**Data shown**.
<<<<

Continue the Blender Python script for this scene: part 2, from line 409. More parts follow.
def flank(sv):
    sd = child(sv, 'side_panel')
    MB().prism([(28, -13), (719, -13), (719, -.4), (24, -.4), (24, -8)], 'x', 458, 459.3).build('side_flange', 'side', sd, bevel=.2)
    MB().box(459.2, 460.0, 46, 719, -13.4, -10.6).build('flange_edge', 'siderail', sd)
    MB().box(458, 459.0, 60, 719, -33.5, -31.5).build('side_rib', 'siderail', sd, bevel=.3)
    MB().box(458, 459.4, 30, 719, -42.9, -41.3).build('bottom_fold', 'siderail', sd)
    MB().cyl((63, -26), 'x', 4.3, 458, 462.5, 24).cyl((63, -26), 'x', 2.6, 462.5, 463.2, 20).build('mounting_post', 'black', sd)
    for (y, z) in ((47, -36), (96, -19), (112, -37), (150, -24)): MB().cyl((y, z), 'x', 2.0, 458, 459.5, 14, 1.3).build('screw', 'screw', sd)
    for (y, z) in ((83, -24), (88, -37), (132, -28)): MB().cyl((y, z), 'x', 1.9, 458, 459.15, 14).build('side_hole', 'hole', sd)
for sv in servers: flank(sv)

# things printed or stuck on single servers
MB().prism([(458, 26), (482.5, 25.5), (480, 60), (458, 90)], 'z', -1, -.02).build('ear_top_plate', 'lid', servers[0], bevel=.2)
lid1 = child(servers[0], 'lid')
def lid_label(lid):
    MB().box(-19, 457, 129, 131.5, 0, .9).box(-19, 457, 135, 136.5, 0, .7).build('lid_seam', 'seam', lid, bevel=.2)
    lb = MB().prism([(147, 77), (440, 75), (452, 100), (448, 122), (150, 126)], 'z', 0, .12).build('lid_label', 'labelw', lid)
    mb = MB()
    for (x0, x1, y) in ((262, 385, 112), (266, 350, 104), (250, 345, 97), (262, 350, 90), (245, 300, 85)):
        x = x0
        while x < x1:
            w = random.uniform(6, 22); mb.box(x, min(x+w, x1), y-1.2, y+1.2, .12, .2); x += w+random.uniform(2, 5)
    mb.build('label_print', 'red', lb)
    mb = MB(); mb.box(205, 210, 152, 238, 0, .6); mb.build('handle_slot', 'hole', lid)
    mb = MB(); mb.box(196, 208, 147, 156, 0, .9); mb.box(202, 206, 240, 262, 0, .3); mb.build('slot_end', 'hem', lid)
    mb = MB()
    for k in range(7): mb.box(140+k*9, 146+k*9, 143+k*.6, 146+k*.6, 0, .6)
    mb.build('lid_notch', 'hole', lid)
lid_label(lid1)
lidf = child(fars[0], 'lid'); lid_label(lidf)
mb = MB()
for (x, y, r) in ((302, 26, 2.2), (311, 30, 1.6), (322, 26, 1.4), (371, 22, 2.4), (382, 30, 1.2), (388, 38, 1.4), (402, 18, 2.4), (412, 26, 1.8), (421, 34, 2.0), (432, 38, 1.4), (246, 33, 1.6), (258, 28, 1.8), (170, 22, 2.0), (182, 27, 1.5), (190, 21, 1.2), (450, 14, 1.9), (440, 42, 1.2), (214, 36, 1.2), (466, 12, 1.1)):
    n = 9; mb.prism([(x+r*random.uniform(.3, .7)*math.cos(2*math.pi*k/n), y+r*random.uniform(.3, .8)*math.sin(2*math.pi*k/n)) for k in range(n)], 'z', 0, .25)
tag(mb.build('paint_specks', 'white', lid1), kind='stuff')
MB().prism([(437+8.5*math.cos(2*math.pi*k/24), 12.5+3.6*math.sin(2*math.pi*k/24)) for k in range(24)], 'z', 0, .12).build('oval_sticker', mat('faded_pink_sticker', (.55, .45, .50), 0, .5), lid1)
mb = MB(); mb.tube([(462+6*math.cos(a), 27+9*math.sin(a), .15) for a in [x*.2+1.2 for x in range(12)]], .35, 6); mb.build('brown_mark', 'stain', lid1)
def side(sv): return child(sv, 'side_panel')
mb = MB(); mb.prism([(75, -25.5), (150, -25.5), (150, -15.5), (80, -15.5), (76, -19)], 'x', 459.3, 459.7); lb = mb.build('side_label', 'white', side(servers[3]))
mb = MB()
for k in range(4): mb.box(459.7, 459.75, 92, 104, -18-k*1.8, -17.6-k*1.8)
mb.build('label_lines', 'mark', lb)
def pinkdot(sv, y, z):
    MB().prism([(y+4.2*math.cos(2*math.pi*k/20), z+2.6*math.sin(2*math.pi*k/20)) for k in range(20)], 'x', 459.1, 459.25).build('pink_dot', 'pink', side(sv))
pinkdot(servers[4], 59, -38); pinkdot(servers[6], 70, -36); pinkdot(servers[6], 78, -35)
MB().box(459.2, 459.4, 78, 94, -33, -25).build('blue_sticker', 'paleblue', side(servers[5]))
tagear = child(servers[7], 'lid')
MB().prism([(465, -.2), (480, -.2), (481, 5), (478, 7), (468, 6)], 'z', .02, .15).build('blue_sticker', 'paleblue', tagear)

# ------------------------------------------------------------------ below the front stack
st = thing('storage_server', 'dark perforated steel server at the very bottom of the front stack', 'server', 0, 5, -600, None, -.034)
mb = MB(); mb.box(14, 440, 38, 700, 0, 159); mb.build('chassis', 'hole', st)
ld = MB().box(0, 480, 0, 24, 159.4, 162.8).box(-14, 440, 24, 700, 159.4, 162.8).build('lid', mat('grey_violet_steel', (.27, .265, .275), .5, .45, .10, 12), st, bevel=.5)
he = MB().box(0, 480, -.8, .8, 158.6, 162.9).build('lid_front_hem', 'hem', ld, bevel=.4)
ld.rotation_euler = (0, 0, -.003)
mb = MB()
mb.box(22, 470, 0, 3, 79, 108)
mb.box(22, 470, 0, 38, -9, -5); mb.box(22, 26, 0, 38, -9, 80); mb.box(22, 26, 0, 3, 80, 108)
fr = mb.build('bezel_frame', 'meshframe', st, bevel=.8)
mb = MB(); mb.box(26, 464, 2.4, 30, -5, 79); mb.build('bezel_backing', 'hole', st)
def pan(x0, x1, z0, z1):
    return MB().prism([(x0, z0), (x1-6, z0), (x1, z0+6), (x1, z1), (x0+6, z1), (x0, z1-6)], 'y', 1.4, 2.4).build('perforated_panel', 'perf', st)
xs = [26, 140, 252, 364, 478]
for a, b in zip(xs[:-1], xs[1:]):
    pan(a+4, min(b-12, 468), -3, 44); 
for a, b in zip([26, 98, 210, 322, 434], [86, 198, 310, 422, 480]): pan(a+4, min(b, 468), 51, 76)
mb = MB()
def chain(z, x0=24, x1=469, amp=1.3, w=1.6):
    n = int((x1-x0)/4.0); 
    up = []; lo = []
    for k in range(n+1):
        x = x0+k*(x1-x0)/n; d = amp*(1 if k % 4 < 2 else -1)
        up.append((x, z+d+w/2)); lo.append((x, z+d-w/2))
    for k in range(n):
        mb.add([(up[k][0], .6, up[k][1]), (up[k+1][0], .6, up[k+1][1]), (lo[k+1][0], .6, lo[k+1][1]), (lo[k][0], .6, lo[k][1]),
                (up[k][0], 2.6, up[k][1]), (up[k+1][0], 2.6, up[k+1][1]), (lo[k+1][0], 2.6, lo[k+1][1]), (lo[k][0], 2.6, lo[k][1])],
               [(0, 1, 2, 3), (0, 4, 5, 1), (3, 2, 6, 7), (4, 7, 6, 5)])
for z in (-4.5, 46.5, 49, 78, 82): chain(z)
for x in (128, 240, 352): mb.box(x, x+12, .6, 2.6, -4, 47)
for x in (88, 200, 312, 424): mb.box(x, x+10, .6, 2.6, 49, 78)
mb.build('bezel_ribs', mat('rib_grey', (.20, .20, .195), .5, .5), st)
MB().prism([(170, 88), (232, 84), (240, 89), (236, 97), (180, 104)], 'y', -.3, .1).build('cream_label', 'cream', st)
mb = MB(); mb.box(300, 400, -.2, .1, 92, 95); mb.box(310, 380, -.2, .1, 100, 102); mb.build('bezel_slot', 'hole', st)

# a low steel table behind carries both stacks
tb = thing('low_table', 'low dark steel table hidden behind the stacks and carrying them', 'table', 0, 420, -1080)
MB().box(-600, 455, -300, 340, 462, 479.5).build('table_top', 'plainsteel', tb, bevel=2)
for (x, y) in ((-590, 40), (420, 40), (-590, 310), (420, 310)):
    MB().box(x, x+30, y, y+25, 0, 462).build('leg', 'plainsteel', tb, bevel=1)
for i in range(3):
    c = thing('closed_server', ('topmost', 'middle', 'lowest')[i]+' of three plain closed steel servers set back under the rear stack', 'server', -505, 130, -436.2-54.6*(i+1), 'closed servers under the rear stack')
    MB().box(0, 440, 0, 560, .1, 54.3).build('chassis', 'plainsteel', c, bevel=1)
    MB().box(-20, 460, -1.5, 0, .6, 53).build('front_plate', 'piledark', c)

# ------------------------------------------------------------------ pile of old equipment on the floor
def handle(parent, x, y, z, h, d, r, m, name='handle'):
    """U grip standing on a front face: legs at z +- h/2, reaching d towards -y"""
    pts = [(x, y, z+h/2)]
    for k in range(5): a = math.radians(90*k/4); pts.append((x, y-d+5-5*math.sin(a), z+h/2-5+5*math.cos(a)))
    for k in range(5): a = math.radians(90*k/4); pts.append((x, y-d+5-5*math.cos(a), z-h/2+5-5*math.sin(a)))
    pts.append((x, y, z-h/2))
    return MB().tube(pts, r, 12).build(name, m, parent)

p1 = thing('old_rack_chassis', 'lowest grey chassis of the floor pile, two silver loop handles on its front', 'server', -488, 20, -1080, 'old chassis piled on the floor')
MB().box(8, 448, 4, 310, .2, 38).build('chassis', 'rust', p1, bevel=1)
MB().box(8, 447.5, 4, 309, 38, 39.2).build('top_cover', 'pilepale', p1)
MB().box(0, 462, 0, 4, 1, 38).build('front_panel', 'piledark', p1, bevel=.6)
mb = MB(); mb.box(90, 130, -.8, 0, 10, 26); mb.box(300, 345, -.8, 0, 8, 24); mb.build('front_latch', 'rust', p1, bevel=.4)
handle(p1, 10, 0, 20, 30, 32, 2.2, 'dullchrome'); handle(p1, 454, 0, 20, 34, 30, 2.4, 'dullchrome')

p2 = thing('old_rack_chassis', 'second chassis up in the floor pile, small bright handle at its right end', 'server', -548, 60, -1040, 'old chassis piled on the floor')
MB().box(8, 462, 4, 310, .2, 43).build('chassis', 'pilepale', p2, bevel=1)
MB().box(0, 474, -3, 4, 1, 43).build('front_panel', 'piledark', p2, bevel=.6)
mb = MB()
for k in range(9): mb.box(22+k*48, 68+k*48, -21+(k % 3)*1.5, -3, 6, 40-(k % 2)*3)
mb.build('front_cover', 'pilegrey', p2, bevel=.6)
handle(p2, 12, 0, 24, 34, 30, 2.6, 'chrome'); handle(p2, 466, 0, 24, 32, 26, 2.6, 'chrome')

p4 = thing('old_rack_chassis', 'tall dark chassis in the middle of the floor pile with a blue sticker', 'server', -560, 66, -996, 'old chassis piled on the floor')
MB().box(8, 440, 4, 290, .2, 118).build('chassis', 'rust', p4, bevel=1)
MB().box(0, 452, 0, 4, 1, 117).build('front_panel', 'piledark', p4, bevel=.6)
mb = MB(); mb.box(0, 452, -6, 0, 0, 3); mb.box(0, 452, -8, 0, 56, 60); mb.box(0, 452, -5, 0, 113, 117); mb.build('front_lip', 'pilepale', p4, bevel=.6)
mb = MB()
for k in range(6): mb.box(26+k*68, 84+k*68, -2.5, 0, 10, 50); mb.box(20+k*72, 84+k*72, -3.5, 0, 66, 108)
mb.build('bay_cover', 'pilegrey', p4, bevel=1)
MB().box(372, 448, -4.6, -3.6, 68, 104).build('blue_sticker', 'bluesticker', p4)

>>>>

**What the task asks**. Restate the first line and every line after it, word for word, stopping once the line with "for sv in servers: flank(sv)" is done.

**Task solution**.
Continue the Blender Python script for this scene: part 2, from line 409. More parts follow.
def flank(sv):
    sd = child(sv, 'side_panel')
    MB().prism([(28, -13), (719, -13), (719, -.4), (24, -.4), (24, -8)], 'x', 458, 459.3).build('side_flange', 'side', sd, bevel=.2)
    MB().box(459.2, 460.0, 46, 719, -13.4, -10.6).build('flange_edge', 'siderail', sd)
    MB().box(458, 459.0, 60, 719, -33.5, -31.5).build('side_rib', 'siderail', sd, bevel=.3)
    MB().box(458, 459.4, 30, 719, -42.9, -41.3).build('bottom_fold', 'siderail', sd)
    MB().cyl((63, -26), 'x', 4.3, 458, 462.5, 24).cyl((63, -26), 'x', 2.6, 462.5, 463.2, 20).build('mounting_post', 'black', sd)
    for (y, z) in ((47, -36), (96, -19), (112, -37), (150, -24)): MB().cyl((y, z), 'x', 2.0, 458, 459.5, 14, 1.3).build('screw', 'screw', sd)
    for (y, z) in ((83, -24), (88, -37), (132, -28)): MB().cyl((y, z), 'x', 1.9, 458, 459.15, 14).build('side_hole', 'hole', sd)
for sv in servers: flank(sv)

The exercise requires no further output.